Denmark and the Netherlands created a transparent, one-stop shop for all the permitting approvals. This allows the developer to budget and plan for project completion while informing the public.

Germany and Spain increased transparency by digitizing the permitting process and the United Kingdom is streamlining the process while driving earlier community involvement.

Denmark's one-stop shop
Denmark's one-stop shop Image: Danish Energy Agency

In the United States, New York provides a streamlined and transparent permitting framework for large-scale renewables and California does the same for large-scale wind and solar projects.

California’s SB 100 law, which set a target of 100% clean energy by 2045, and California’s AB 2188, which requires local governments to implement expedited solar permitting, are great examples of state-level legislation that is helping unleash California’s renewable energy potential.

Renewable energy project challenges
Image: DNV

Accelerating renewable energy development

Acceleration framework for renewable energy deployment
Acceleration framework for renewable energy deployment Image: DNV

The right frameworks

Delivering a successful energy project requires developers to ensure benefits or harms do not disproportionally affect a select group of the population.

That is why it is critical to adopt project development frameworks that incorporate centralized permitting, full public transparency, early local engagement and public financial incentives.

Turnkey solutions exist and offer proven approaches, strategies and activities that enable developers to secure stakeholder understanding, support and collective decision making around project siting and permitting.

Importantly, using these frameworks enables developers to honestly and transparently engage with disadvantaged communities that, in many states, see little to no benefit or incentive from the ongoing energy transition.

The result is that no group – whether from the general population or industry – feels left behind. This includes the fossil fuel sector and communities impacted by the shift to low-carbon energy.

Now is the time for action

The outcomes of recent elections and global political shifts are rightfully concerning to those worried about the health of our planet. People across the globe are experiencing the toll of climate change as homes are destroyed by extreme weather, critical ecosystems are disrupted, more public health crisis emerge.

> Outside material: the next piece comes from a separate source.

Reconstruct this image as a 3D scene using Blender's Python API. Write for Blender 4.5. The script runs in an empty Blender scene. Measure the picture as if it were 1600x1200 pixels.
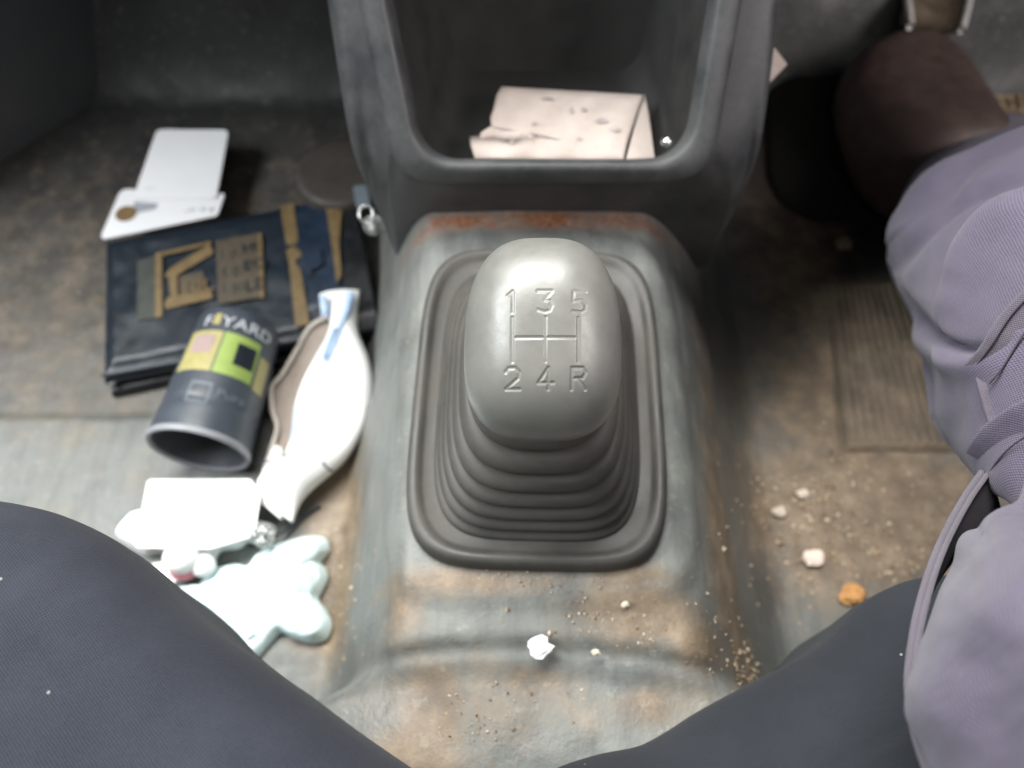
import bpy, math, random
import numpy as np
from mathutils import Vector, noise as mn
random.seed(4); rng = np.random.default_rng(4)
sc = bpy.context.scene
C = sc.collection
R = math.radians
# ------------------------------------------------------------------ camera
CAM = np.array([0, 0, .49]); PITCH = R(28)
sp, cp = math.sin(PITCH), math.cos(PITCH)
FWD = np.array([0, sp, -cp]); UP = np.array([0, cp, sp]); RT = np.array([1., 0, 0])
FP = 1200.
def ray(px, py): return FWD + RT*(px-800)/FP + UP*(600-py)/FP
def P(px, py, z):
    d = ray(px, py); return CAM + d*((CAM[2]-z)/-d[2])
def D(px, py, dep): return CAM + ray(px, py)*dep
cd = bpy.data.cameras.new('camera'); cam = bpy.data.objects.new('camera', cd); C.objects.link(cam)
cam.location = CAM; cam.rotation_euler = (PITCH, 0, 0)
cd.sensor_width = 36; cd.lens = 27; cd.clip_start = .01; cd.clip_end = 50
cd.dof.use_dof = True; cd.dof.focus_distance = .25; cd.dof.aperture_fstop = 7.5
sc.camera = cam
# ------------------------------------------------------------------ object helpers
def link(o, parent=None):
    C.objects.link(o)
    if parent is not None: o.parent = parent
    return o
def tag(o, label=None, cat=None, group=None, kind=None):
    if label: o['label'] = label
    if cat: o['category'] = cat
    if group: o['group'] = group
    if kind: o['kind'] = kind
    return o
def thing(name, label, cat, loc, group=None):
    o = bpy.data.objects.new(name, None); o.empty_display_size = .01; o.location = Vector(loc); link(o)
    return tag(o, label, cat, group)
def mesh(name, V, F, mat, parent=None, smooth=True, uv=None, attrs=None):
    V = np.asarray(V, float)
    me = bpy.data.meshes.new(name)
    off = np.array(parent_loc(parent))
    V = V - off
    me.from_pydata(V.tolist(), [], [tuple(map(int, f)) for f in F])
    if uv is not None:
        l = me.uv_layers.new(name='UVMap')
        vi = np.empty(len(me.loops), int); me.loops.foreach_get('vertex_index', vi)
        l.data.foreach_set('uv', np.asarray(uv, float)[vi].ravel())
    if attrs:
        for k, a in attrs.items():
            at = me.attributes.new(k, 'FLOAT', 'POINT'); at.data.foreach_set('value', np.asarray(a, float).ravel())
    me.materials.append(mat)
    me.polygons.foreach_set('use_smooth', [smooth]*len(me.polygons))
    me.update()
    return link(bpy.data.objects.new(name, me), parent)
def parent_loc(p):
    l = Vector((0, 0, 0))
    while p is not None:
        l += p.location; p = p.parent
    return l
def gridfaces(n, m, wrap=False):
    i = np.arange(n-1)[:, None]; j = np.arange(m if wrap else m-1)[None, :]
    j2 = (j+1) % m
    a = i*m+j; b = i*m+j2; c = (i+1)*m+j2; d = (i+1)*m+j
    return np.stack([a, b, c, d], -1).reshape(-1, 4)
def loft(name, rings, mat, parent=None, closed=True, cap0=False, cap1=False, smooth=True, flip=False):
    n, m = len(rings), len(rings[0]); Rg = np.array(rings)
    V = Rg.reshape(-1, 3)
    F = gridfaces(n, m, closed)
    if flip: F = F[:, ::-1]
    F = [tuple(f) for f in F]
    if cap0: F.append(tuple(range(m)))
    if cap1: F.append(tuple((n-1)*m+k for k in range(m))[::-1])
    du = np.zeros((n, m)); dv = np.zeros((n, m))
    du[:, 1:] = np.cumsum(np.linalg.norm(np.diff(Rg, axis=1), axis=2), 1)
    dv[1:] = np.cumsum(np.linalg.norm(np.diff(Rg, axis=0), axis=2), 0)
    dv[:] = dv.mean(1, keepdims=True)
    return mesh(name, V, F, mat, parent, smooth, np.stack([du, dv], -1).reshape(-1, 2))
def bevel(o, w, seg=2):
    b = o.modifiers.new('bevel', 'BEVEL'); b.width = w; b.segments = seg; b.limit_method = 'ANGLE'; b.angle_limit = R(35)
    return o
def subsurf(o, n):
    s = o.modifiers.new('sub', 'SUBSURF'); s.levels = n; s.render_levels = n; return o
def box(name, lo, hi, mat, parent=None, bw=.002):
    x0, y0, z0 = lo; x1, y1, z1 = hi
    V = [(x0,y0,z0),(x1,y0,z0),(x1,y1,z0),(x0,y1,z0),(x0,y0,z1),(x1,y0,z1),(x1,y1,z1),(x0,y1,z1)]
    F = [(3,2,1,0),(4,5,6,7),(0,1,5,4),(1,2,6,5),(2,3,7,6),(3,0,4,7)]
    return bevel(mesh(name, V, F, mat, parent, False), bw)
def smooth_poly(pts, n, closed=True):
    """Catmull-Rom through points, resampled to n points"""
    p = np.array(pts, float); k = len(p); out = []
    segs = k if closed else k-1; S = 24
    for i in range(segs):
        if closed: a, b, c, d = p[(i-1) % k], p[i], p[(i+1) % k], p[(i+2) % k]
        else: a, b, c, d = p[max(i-1, 0)], p[i], p[i+1], p[min(i+2, k-1)]
        for s in range(S):
            t = s/S
            out.append(.5*((2*b)+(-a+c)*t+(2*a-5*b+4*c-d)*t*t+(-a+3*b-3*c+d)*t**3))
    if not closed: out.append(p[-1])
    o = np.array(out)
    return resample(o, n, closed)
def resample(o, n, closed):
    q = np.vstack([o, o[:1]]) if closed else o
    L = np.r_[0, np.cumsum(np.linalg.norm(np.diff(q, axis=0), axis=1))]
    t = np.linspace(0, L[-1], n+1)[:-1] if closed else np.linspace(0, L[-1], n)
    return np.stack([np.interp(t, L, q[:, i]) for i in range(q.shape[1])], 1)
def tube(name, pts, r, mat, parent=None, n=10, res=60, closed=False):
    p = smooth_poly(pts, res, closed)
    T = np.gradient(p, axis=0); T /= np.linalg.norm(T, axis=1)[:, None]+1e-12
    ref = np.array([0.1, .2, 1.]); rings = []
    for i in range(len(p)):
        a = np.cross(T[i], ref); a /= np.linalg.norm(a); b = np.cross(T[i], a)
        rr = r(i/(len(p)-1)) if callable(r) else r
        th = np.linspace(0, 2*math.pi, n, endpoint=False)
        rings.append(p[i]+rr*(np.cos(th)[:, None]*a+np.sin(th)[:, None]*b))
    if closed: rings.append(rings[0]); return loft(name, rings, mat, parent)
    return loft(name, rings, mat, parent, cap0=True, cap1=True)
def ss(a, b, x):
    t = np.clip((x-a)/(b-a), 0, 1); return t*t*(3-2*t)
def fbm(x, y, f=1, seed=0, oct=3):
    out = np.zeros(np.shape(x)); a = 1.
    xf = np.ravel(x); yf = np.ravel(y); o = np.zeros(len(xf))
    for k in range(oct):
        o += a*np.array([mn.noise((u*f*2**k+seed*7.3, v*f*2**k-seed*3.1, seed)) for u, v in zip(xf, yf)]); a *= .5
    return o.reshape(np.shape(x))
# ------------------------------------------------------------------ materials
def newmat(name):
    m = bpy.data.materials.new(name); m.use_nodes = True
    nt = m.node_tree; b = nt.nodes['Principled BSDF']; return m, nt, b
def N(nt, t, **k):
    n = nt.nodes.new(t)
    for a, v in k.items(): setattr(n, a, v)
    return n
def ramp(nt, fac, stops):
    r = N(nt, 'ShaderNodeValToRGB'); nt.links.new(fac, r.inputs[0])
    e = r.color_ramp.elements
    while len(e) < len(stops): e.new(.5)
    for i, (p, c) in enumerate(stops): e[i].position = p; e[i].color = (*c, 1) if len(c) == 3 else c
    return r.outputs[0]
def mixc(nt, fac, a, b, mode='MIX'):
    m = N(nt, 'ShaderNodeMix', data_type='RGBA', blend_type=mode)
    for i, v in ((0, fac), (6, a), (7, b)):
        if isinstance(v, (int, float)): m.inputs[i].default_value = v
        elif isinstance(v, tuple): m.inputs[i].default_value = (*v, 1)
        else: nt.links.new(v, m.inputs[i])
    return m.outputs[2]
def math_(nt, op, a, b=None, clamp=False):
    m = N(nt, 'ShaderNodeMath', operation=op, use_clamp=clamp)
    for i, v in enumerate((a, b)):
        if v is None: continue
        if isinstance(v, (int, float)): m.inputs[i].default_value = v
        else: nt.links.new(v, m.inputs[i])
    return m.outputs[0]
def noise_(nt, scale, detail=4, rough=.6, vec=None, dist=0):
    n = N(nt, 'ShaderNodeTexNoise'); n.inputs['Scale'].default_value = scale; n.inputs['Detail'].default_value = detail
    n.inputs['Roughness'].default_value = rough; n.inputs['Distortion'].default_value = dist
    if vec is None: vec = N(nt, 'ShaderNodeNewGeometry').outputs['Position']
    nt.links.new(vec, n.inputs['Vector']); return n.outputs['Fac']
def bump(nt, b, h, strength, dist):
    bp = N(nt, 'ShaderNodeBump'); bp.inputs['Strength'].default_value = strength; bp.inputs['Distance'].default_value = dist
    nt.links.new(h, bp.inputs['Height']); nt.links.new(bp.outputs[0], b.inputs['Normal'])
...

The urgency to act was underscored in the Intergovernmental Panel on Climate Change’s Sixth Synthesis Report in 2023:

“Climate change is a threat to human well-being and planetary health. There is a rapidly closing window of opportunity to secure a livable and sustainable future for all. The choices and actions implemented in this decade will have impacts now and for thousands of years.”

Not every election or policy decision will support a sustainable future. That’s a reality.

What matters is that the renewables industry use the time we have now to explain transparently and in no uncertain terms the many benefits of clean power, including securing a sustainable future for the United States – and the Earth – for generations to come.